--- Start ---

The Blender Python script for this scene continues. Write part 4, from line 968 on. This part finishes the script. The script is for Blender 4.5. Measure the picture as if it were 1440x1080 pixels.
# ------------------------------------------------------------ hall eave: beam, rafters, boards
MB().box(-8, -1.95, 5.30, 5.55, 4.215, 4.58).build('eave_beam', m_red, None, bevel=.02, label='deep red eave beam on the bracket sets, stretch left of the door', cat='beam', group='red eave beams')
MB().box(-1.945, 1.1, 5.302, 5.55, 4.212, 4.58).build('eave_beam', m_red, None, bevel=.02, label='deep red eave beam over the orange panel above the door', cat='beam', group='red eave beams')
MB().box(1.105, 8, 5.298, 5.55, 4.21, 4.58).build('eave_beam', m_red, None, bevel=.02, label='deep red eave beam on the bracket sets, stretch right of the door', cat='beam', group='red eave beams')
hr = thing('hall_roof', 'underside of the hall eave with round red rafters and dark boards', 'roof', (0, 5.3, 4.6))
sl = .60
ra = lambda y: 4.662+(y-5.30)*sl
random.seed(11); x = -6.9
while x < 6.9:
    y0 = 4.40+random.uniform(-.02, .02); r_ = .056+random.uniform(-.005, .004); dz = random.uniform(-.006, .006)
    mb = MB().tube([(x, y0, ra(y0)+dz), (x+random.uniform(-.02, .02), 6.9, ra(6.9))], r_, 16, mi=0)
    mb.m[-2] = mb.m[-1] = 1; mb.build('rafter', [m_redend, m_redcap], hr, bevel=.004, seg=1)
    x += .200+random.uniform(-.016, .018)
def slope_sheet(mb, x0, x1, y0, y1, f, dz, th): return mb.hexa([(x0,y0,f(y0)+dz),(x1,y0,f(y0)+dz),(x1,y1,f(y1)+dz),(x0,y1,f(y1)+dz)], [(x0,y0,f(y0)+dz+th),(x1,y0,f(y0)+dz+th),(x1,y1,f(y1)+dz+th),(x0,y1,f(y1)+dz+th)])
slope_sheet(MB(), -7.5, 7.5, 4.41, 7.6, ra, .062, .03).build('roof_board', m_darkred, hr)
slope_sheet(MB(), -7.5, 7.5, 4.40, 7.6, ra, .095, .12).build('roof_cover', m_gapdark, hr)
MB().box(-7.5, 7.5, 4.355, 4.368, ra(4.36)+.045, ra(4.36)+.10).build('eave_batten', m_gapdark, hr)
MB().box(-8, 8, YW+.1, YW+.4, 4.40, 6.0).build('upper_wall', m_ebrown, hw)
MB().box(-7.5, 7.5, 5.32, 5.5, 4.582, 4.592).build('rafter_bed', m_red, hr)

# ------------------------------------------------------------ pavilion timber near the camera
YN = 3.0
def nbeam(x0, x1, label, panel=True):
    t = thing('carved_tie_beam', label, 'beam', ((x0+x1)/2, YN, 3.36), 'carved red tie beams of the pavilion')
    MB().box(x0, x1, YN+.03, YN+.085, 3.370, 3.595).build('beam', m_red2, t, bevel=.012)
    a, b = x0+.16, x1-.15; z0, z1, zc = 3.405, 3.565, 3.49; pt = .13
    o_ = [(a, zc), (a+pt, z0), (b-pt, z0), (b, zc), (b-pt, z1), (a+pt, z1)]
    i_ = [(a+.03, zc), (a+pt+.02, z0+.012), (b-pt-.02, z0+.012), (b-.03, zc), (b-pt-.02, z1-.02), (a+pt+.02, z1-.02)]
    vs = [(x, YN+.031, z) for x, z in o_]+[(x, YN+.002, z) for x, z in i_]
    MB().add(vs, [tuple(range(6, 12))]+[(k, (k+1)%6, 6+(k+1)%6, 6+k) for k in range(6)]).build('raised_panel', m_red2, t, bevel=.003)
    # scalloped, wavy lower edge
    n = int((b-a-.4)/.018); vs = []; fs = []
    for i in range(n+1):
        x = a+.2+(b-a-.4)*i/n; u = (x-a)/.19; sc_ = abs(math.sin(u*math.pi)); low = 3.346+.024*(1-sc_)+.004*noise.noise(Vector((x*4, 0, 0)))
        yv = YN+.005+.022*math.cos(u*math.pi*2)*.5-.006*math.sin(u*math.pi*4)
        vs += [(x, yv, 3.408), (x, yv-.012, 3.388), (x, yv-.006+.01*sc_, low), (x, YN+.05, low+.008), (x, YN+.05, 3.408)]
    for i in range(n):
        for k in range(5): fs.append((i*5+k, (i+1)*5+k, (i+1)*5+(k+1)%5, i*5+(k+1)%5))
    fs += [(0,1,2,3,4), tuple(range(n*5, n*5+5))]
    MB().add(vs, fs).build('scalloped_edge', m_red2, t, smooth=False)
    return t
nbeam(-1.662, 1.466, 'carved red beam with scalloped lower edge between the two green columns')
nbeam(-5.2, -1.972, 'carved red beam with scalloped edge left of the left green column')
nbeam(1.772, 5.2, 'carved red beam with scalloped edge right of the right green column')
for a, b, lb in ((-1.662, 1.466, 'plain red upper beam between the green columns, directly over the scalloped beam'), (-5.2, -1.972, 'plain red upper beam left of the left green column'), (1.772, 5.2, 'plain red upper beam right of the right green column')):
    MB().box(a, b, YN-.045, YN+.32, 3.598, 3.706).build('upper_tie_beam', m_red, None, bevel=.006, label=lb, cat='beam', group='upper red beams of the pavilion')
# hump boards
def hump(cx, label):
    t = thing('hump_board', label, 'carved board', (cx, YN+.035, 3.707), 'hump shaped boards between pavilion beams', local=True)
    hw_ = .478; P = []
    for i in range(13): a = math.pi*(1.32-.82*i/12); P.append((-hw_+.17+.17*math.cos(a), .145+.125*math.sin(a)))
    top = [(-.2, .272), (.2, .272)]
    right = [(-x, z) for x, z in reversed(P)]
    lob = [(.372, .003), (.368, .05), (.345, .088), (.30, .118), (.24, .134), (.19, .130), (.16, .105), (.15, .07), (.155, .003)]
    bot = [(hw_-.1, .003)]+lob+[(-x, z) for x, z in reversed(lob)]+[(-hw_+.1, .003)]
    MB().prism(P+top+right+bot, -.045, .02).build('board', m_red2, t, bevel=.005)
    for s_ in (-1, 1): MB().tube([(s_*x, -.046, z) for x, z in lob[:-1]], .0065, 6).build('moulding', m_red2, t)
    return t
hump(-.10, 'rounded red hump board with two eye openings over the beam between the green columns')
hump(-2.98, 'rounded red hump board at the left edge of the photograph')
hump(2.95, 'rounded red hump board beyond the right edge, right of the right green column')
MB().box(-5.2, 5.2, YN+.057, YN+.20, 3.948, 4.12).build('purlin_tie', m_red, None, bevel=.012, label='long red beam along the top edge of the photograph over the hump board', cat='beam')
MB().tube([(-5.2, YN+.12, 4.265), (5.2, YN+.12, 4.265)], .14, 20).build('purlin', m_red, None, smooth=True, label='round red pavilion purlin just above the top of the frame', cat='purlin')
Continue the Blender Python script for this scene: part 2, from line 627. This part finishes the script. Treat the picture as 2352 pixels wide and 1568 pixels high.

--- End ---

= Prompt =
Make a verbatim copy of every entry shown above.

= Correct answer =
The Blender Python script for this scene continues. Write part 4, from line 968 on. This part finishes the script. The script is for Blender 4.5. Measure the picture as if it were 1440x1080 pixels.
# ------------------------------------------------------------ hall eave: beam, rafters, boards
MB().box(-8, -1.95, 5.30, 5.55, 4.215, 4.58).build('eave_beam', m_red, None, bevel=.02, label='deep red eave beam on the bracket sets, stretch left of the door', cat='beam', group='red eave beams')
MB().box(-1.945, 1.1, 5.302, 5.55, 4.212, 4.58).build('eave_beam', m_red, None, bevel=.02, label='deep red eave beam over the orange panel above the door', cat='beam', group='red eave beams')
MB().box(1.105, 8, 5.298, 5.55, 4.21, 4.58).build('eave_beam', m_red, None, bevel=.02, label='deep red eave beam on the bracket sets, stretch right of the door', cat='beam', group='red eave beams')
hr = thing('hall_roof', 'underside of the hall eave with round red rafters and dark boards', 'roof', (0, 5.3, 4.6))
sl = .60
ra = lambda y: 4.662+(y-5.30)*sl
random.seed(11); x = -6.9
while x < 6.9:
    y0 = 4.40+random.uniform(-.02, .02); r_ = .056+random.uniform(-.005, .004); dz = random.uniform(-.006, .006)
    mb = MB().tube([(x, y0, ra(y0)+dz), (x+random.uniform(-.02, .02), 6.9, ra(6.9))], r_, 16, mi=0)
    mb.m[-2] = mb.m[-1] = 1; mb.build('rafter', [m_redend, m_redcap], hr, bevel=.004, seg=1)
    x += .200+random.uniform(-.016, .018)
def slope_sheet(mb, x0, x1, y0, y1, f, dz, th): return mb.hexa([(x0,y0,f(y0)+dz),(x1,y0,f(y0)+dz),(x1,y1,f(y1)+dz),(x0,y1,f(y1)+dz)], [(x0,y0,f(y0)+dz+th),(x1,y0,f(y0)+dz+th),(x1,y1,f(y1)+dz+th),(x0,y1,f(y1)+dz+th)])
slope_sheet(MB(), -7.5, 7.5, 4.41, 7.6, ra, .062, .03).build('roof_board', m_darkred, hr)
slope_sheet(MB(), -7.5, 7.5, 4.40, 7.6, ra, .095, .12).build('roof_cover', m_gapdark, hr)
MB().box(-7.5, 7.5, 4.355, 4.368, ra(4.36)+.045, ra(4.36)+.10).build('eave_batten', m_gapdark, hr)
MB().box(-8, 8, YW+.1, YW+.4, 4.40, 6.0).build('upper_wall', m_ebrown, hw)
MB().box(-7.5, 7.5, 5.32, 5.5, 4.582, 4.592).build('rafter_bed', m_red, hr)

# ------------------------------------------------------------ pavilion timber near the camera
YN = 3.0
def nbeam(x0, x1, label, panel=True):
    t = thing('carved_tie_beam', label, 'beam', ((x0+x1)/2, YN, 3.36), 'carved red tie beams of the pavilion')
    MB().box(x0, x1, YN+.03, YN+.085, 3.370, 3.595).build('beam', m_red2, t, bevel=.012)
    a, b = x0+.16, x1-.15; z0, z1, zc = 3.405, 3.565, 3.49; pt = .13
    o_ = [(a, zc), (a+pt, z0), (b-pt, z0), (b, zc), (b-pt, z1), (a+pt, z1)]
    i_ = [(a+.03, zc), (a+pt+.02, z0+.012), (b-pt-.02, z0+.012), (b-.03, zc), (b-pt-.02, z1-.02), (a+pt+.02, z1-.02)]
    vs = [(x, YN+.031, z) for x, z in o_]+[(x, YN+.002, z) for x, z in i_]
    MB().add(vs, [tuple(range(6, 12))]+[(k, (k+1)%6, 6+(k+1)%6, 6+k) for k in range(6)]).build('raised_panel', m_red2, t, bevel=.003)
    # scalloped, wavy lower edge
    n = int((b-a-.4)/.018); vs = []; fs = []
    for i in range(n+1):
        x = a+.2+(b-a-.4)*i/n; u = (x-a)/.19; sc_ = abs(math.sin(u*math.pi)); low = 3.346+.024*(1-sc_)+.004*noise.noise(Vector((x*4, 0, 0)))
        yv = YN+.005+.022*math.cos(u*math.pi*2)*.5-.006*math.sin(u*math.pi*4)
        vs += [(x, yv, 3.408), (x, yv-.012, 3.388), (x, yv-.006+.01*sc_, low), (x, YN+.05, low+.008), (x, YN+.05, 3.408)]
    for i in range(n):
        for k in range(5): fs.append((i*5+k, (i+1)*5+k, (i+1)*5+(k+1)%5, i*5+(k+1)%5))
    fs += [(0,1,2,3,4), tuple(range(n*5, n*5+5))]
    MB().add(vs, fs).build('scalloped_edge', m_red2, t, smooth=False)
    return t
nbeam(-1.662, 1.466, 'carved red beam with scalloped lower edge between the two green columns')
nbeam(-5.2, -1.972, 'carved red beam with scalloped edge left of the left green column')
nbeam(1.772, 5.2, 'carved red beam with scalloped edge right of the right green column')
for a, b, lb in ((-1.662, 1.466, 'plain red upper beam between the green columns, directly over the scalloped beam'), (-5.2, -1.972, 'plain red upper beam left of the left green column'), (1.772, 5.2, 'plain red upper beam right of the right green column')):
    MB().box(a, b, YN-.045, YN+.32, 3.598, 3.706).build('upper_tie_beam', m_red, None, bevel=.006, label=lb, cat='beam', group='upper red beams of the pavilion')
# hump boards
def hump(cx, label):
    t = thing('hump_board', label, 'carved board', (cx, YN+.035, 3.707), 'hump shaped boards between pavilion beams', local=True)
    hw_ = .478; P = []
    for i in range(13): a = math.pi*(1.32-.82*i/12); P.append((-hw_+.17+.17*math.cos(a), .145+.125*math.sin(a)))
    top = [(-.2, .272), (.2, .272)]
    right = [(-x, z) for x, z in reversed(P)]
    lob = [(.372, .003), (.368, .05), (.345, .088), (.30, .118), (.24, .134), (.19, .130), (.16, .105), (.15, .07), (.155, .003)]
    bot = [(hw_-.1, .003)]+lob+[(-x, z) for x, z in reversed(lob)]+[(-hw_+.1, .003)]
    MB().prism(P+top+right+bot, -.045, .02).build('board', m_red2, t, bevel=.005)
    for s_ in (-1, 1): MB().tube([(s_*x, -.046, z) for x, z in lob[:-1]], .0065, 6).build('moulding', m_red2, t)
    return t
hump(-.10, 'rounded red hump board with two eye openings over the beam between the green columns')
hump(-2.98, 'rounded red hump board at the left edge of the photograph')
hump(2.95, 'rounded red hump board beyond the right edge, right of the right green column')
MB().box(-5.2, 5.2, YN+.057, YN+.20, 3.948, 4.12).build('purlin_tie', m_red, None, bevel=.012, label='long red beam along the top edge of the photograph over the hump board', cat='beam')
MB().tube([(-5.2, YN+.12, 4.265), (5.2, YN+.12, 4.265)], .14, 20).build('purlin', m_red, None, smooth=True, label='round red pavilion purlin just above the top of the frame', cat='purlin')
Continue the Blender Python script for this scene: part 2, from line 627. This part finishes the script. Treat the picture as 2352 pixels wide and 1568 pixels high.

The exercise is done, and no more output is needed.